Carlos Aranha também esteve nos festivais de música popular realizados naquela época na Paraíba. Pelo menos três músicas que compôs e defendeu remetem àqueles eventos: Gira Mulher, Ivone Pelo Telefone e Objeto de Utilidade Pública.

Jornalista por excelência, Carlos Aranha sempre flertou com essa coisa de ser compositor de música popular. Em 1974, fez um show incrível no Teatro Santa Roza: Puxa Puxa, Música Contemporânea na Cidade de João Pessoa

Muito anos depois, gravou um EP com a canção Sociedade dos Poetas Putos. O título, foi buscar no filme Sociedade dos Poetas Mortos, e a letra começava assim: “Quando me faltou a sensação de jornalista, senti não ser um bruxo nem David Copperfield”.

Em poucas palavras, Carlos Aranha expunha ali um grande dilema que o acompanhou por toda a vida: ser o quê, afinal? Jornalista ou compositor? A verdade é que o jornalista foi permanente, enquanto o autor de canções populares foi bissexto.   

Carlos Aranha foi também produtor de shows. Graças a ele, vimos em João Pessoa alguns dos maiores nomes da MPB. Presidiu a Associação Paraibana de Imprensa, ajudou a fundar o PT e, por fim, entrou para a Academia Paraibana de Letras. 

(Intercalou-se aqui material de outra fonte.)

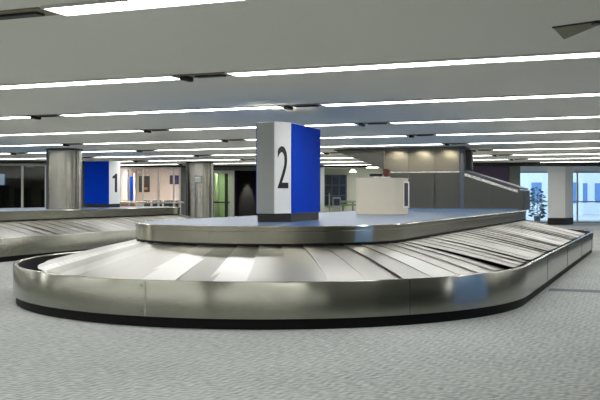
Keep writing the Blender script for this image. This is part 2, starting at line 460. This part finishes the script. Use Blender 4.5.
for ri, t in enumerate(ROWS):
    runs, trays = [], []
    for k in range(-6, 3):
        off = .24 if ri == 1 else 0.0
        s0, s1 = RUN0 + PITCH*k + off, RUN1 + PITCH*k + off
        if t == ROWS[0] and k == 0: s0 = 1.34
        a, b = G(s0, t), G(s1, t)
        if min(a.x, b.x) < -25.5 or max(a.x, b.x) > 17.5: continue
        ylim = 34.6 if (a.x+b.x)/2 < -8.4 else (36 if b.x > 6.6 else 39.5)
        if max(a.y, b.y) > ylim: continue
        xa, xb = cam_x(a), cam_x(b)
        vis = xa is not None and xb is not None and xb > 4 and xa < 596
        if xa is None or xb is None: vis = False
        yv = 195.5 - 1.33*906/min(a.y, b.y)
        if min(195.5-1.33*906/a.y, yv) < -12: vis = ri == 0 and k == 0
        if not vis and k >= 1 and ri < 2: continue
        runs.append((s0, s1, vis))
        g0, g1 = GAP0 + PITCH*k + off, RUN0 + PITCH*k + off
        if t == ROWS[0] and k == 0: g1 = 1.31
        c = G((g0+g1)/2, t); xc = cam_x(c)
        if xc is not None and -60 < xc < 610 and 195.5-1.33*906/c.y > -5: trays.append((g0, g1))
    nv = 0; rw = ORD[ri]
    for s0, s1, vis in runs:
        if vis:
            nv += 1
            light_run(s0, s1, t, 'lit fluorescent strip in the %s ceiling row, %s visible run from the left' % (rw, 'first' if nv == 1 else ORD[nv-1]))
        else:
            light_run(s0, s1, t, 'lit fluorescent strip of the %s ceiling row, running on outside the frame' % rw)
    for q, (g0, g1) in enumerate(trays):
        dead_tray(g0, g1, t, 'unlit dark fixture tray in the %s ceiling row, %s gap from the left' % (rw, 'first' if q == 0 else ORD[q]))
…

Trabalhei com poucos jornalistas tão brilhantes quanto Carlos Aranha, e isso não tem nada a ver com os elogios feitos na hora da morte. Pensava o jornalismo e executava o jornalismo com uma inteligência e uma velocidade raras. Era um professor.

Política, economia, internacional, opinião. Atuava com igual desenvoltura em qualquer editoria. Mas seu negócio era mesmo a editoria de cultura, o segundo caderno, os filmes em cartaz, os discos lançados, o exercício permanente da crítica.

Carlos Aranha era uma grande presença na redação. Carlos Aranha era uma grande conversa fora da redação. Fechado o jornal, íamos para um bar ou um restaurante que chamávamos de “escritório”. Ou, pela madrugada, jogávamos dominó lá em casa.

Nesta segunda-feira, 11 de novembro de 2024, Carlos Aranha morreu aos 78 anos. Já o havíamos perdido desde que, atingido por um processo irreversível de senilidade, foi levado para uma dessas casas que recebem e cuidam de idosos.    

Em agosto último, a pedido de Naná Garcez, escrevi um perfil de Carlos Aranha para um livro que A União vai publicar. Terminei o texto assim: 

Ousado, provocador, transgressor, Carlos Aranha viveu intensamente os sonhos de quem foi jovem nos turbulentos anos 1960 e se fez figura imprescindível na cena cultural paraibana das últimas décadas.